What fundamental concepts are needed to build a theory of the ethics
of spying?
Before we can evaluate the ethics of spying, we need to define what “wrong” even means. Is something wrong because it causes harm to an individual? If so, spying wouldn’t be wrong in cases where it’s executed perfectly (i.e. the subject never finds out). So instead, let’s define wrongness as the degree to which an action harms human society as a whole—a kind of societal consequentialism that seems aligned with the spirit of the original question.
We also need a working definition of “spying.” In this context, let’s define it narrowly as the covert acquisition of information about an individual or group, in service of a perceived greater good. This lets us focus on cases where the intentions are arguably benevolent, such as national security or anti-corruption investigations.
Let's take the simplest example: a government entity spies on an individual, gathering information that helps them identify and extinguish corruption, therefore benefiting society.
But on a more meta level: While no specific individual is aware that they are being spied on at any given moment, perhaps the fact that we are even discussing this question is evidence that the possibility of you being spied on is non-zero. Think about the last time you placed a piece of tape over your laptop camera, or made a joke about your devices listening in on you. Even if these perceptions are relatively harmless for 99% of people, it creates an ambient low-trust environment, where people are always aware that their privacy is something that they must take into their own hands, and that their government cannot be totally relied upon to respect it.

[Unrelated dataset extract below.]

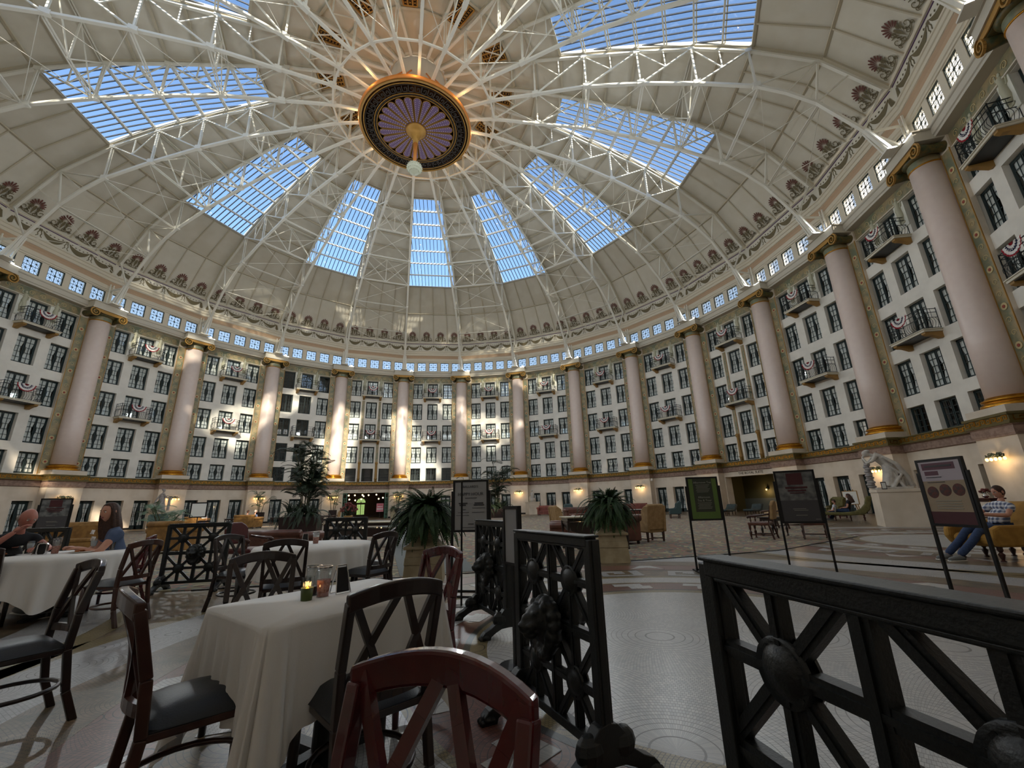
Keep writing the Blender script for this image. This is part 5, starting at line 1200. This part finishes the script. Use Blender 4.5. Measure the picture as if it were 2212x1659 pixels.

So what I'd say is: on an individual practical level, spying is not "wrong" by our pre-defined parameters, but on a larger societal level, you can make some defensible argument that it has invisible psychological impacts like self-censorship, loss of public trust, and the erosion of democratic consent in surveillance culture.
To be clear, this analysis relies on intentionally narrow definitions of both spying and morality—both aligned with a utilitarian framework—because that seems to be the ethical lens implied by the original question.
You can also consider this alternate definition:
Spying - to acquire information about an entity without their knowledge or consent, regardless of intention. This may include state sponsored surveillance to suppress dissent. And it adds to the question: if we believe that spying is good so long as a government entity is doing it in good faith, how can we be sure that they are measuring their "goodness" through unbiased lenses?